Lines from the one containing "Recreate this scene" to the one containing "from mathutils import Vector, Matrix, noise", both lines included, are to be extracted exactly from the data below; pictures are excluded.

### RECORDS PROVIDED ###

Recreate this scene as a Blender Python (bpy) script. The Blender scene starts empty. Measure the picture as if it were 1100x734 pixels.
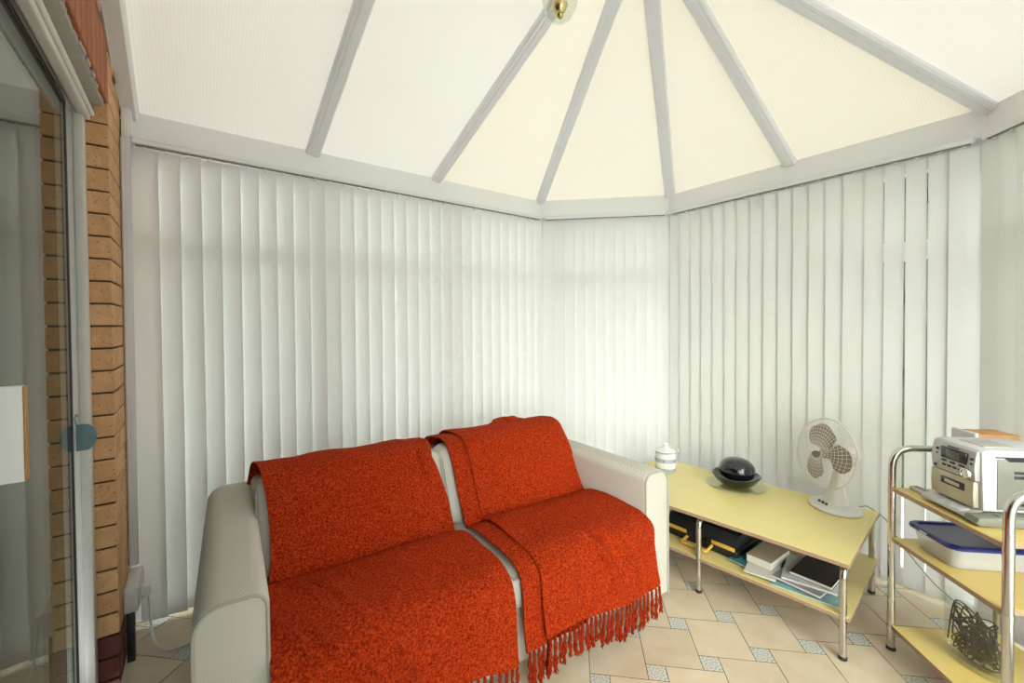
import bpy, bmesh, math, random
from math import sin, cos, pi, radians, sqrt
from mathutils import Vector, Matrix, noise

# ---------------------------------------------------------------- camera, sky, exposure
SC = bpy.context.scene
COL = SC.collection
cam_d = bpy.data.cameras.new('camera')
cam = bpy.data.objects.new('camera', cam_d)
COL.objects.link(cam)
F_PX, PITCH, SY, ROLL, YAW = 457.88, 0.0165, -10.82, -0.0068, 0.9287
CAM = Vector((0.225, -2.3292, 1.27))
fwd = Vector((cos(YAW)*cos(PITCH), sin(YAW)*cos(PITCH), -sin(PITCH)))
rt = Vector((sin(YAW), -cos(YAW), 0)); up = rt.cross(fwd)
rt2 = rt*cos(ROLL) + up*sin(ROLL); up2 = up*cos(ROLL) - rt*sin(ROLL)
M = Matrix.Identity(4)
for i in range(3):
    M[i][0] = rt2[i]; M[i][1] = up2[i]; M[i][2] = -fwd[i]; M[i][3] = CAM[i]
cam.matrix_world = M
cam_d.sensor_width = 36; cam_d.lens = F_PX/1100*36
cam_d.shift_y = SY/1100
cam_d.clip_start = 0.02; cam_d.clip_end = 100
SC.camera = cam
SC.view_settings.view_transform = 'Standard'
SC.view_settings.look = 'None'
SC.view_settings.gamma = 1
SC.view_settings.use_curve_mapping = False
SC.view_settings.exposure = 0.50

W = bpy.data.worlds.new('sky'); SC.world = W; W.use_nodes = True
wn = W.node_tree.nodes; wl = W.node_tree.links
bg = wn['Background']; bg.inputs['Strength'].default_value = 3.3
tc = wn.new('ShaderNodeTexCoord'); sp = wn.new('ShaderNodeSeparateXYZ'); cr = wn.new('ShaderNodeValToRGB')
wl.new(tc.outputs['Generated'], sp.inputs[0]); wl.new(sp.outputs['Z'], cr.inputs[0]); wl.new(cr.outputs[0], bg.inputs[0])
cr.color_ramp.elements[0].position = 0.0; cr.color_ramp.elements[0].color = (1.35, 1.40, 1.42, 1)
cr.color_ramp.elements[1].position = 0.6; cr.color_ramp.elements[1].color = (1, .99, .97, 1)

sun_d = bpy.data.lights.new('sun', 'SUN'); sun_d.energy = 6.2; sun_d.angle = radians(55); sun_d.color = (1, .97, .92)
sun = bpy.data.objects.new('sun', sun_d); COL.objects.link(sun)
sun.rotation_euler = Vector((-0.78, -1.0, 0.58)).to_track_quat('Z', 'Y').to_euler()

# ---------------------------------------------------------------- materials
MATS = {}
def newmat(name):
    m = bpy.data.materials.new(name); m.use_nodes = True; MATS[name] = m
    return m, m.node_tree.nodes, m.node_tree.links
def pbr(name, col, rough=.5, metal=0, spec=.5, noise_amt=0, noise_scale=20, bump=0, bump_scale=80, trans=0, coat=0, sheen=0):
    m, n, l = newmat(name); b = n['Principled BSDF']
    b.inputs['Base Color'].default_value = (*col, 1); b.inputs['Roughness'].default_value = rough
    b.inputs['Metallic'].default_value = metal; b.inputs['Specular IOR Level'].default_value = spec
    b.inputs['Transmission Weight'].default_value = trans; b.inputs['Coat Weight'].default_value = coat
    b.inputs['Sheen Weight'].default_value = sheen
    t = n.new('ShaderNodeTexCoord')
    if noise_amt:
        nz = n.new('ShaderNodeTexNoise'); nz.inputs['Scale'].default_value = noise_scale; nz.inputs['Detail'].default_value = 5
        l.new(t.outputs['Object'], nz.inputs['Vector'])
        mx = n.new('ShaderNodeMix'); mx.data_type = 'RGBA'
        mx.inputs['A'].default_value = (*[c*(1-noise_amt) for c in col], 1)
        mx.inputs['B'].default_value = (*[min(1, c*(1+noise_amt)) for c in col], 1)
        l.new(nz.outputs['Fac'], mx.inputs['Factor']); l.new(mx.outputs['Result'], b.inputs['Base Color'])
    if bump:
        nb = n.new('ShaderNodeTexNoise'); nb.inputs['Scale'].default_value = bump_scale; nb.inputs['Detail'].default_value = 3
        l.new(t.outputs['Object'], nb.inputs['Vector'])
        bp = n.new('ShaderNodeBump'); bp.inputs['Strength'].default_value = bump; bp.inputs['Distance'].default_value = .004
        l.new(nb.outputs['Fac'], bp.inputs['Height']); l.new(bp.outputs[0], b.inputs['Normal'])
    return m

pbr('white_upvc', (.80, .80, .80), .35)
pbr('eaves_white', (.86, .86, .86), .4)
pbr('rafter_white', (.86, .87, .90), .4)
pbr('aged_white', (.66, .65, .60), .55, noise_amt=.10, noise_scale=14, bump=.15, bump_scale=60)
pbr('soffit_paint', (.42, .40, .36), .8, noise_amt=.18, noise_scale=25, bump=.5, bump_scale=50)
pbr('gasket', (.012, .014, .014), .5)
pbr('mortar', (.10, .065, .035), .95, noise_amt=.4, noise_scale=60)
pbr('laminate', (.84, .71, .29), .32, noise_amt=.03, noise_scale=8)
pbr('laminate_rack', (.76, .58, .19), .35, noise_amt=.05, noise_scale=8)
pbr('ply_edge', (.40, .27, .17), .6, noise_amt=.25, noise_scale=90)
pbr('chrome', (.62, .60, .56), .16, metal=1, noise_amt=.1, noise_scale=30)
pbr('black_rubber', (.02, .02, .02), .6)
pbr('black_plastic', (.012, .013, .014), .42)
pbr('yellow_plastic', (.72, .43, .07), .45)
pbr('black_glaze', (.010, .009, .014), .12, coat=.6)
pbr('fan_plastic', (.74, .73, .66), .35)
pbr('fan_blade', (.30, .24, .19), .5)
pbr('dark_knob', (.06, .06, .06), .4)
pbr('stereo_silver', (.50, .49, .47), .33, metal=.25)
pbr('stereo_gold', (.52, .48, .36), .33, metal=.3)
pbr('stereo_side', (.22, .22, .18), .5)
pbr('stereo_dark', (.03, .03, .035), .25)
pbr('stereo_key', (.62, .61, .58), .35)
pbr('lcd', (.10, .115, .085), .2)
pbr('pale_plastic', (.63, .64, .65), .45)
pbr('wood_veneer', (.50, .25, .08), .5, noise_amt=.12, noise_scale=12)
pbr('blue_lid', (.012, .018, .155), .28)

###
### RECORDS PROVIDED ###

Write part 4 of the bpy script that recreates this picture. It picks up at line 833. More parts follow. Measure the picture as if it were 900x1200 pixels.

###

• [EXERCISE RESULT]:
Recreate this scene as a Blender Python (bpy) script. The Blender scene starts empty. Measure the picture as if it were 1100x734 pixels.
import bpy, bmesh, math, random
from math import sin, cos, pi, radians, sqrt
from mathutils import Vector, Matrix, noise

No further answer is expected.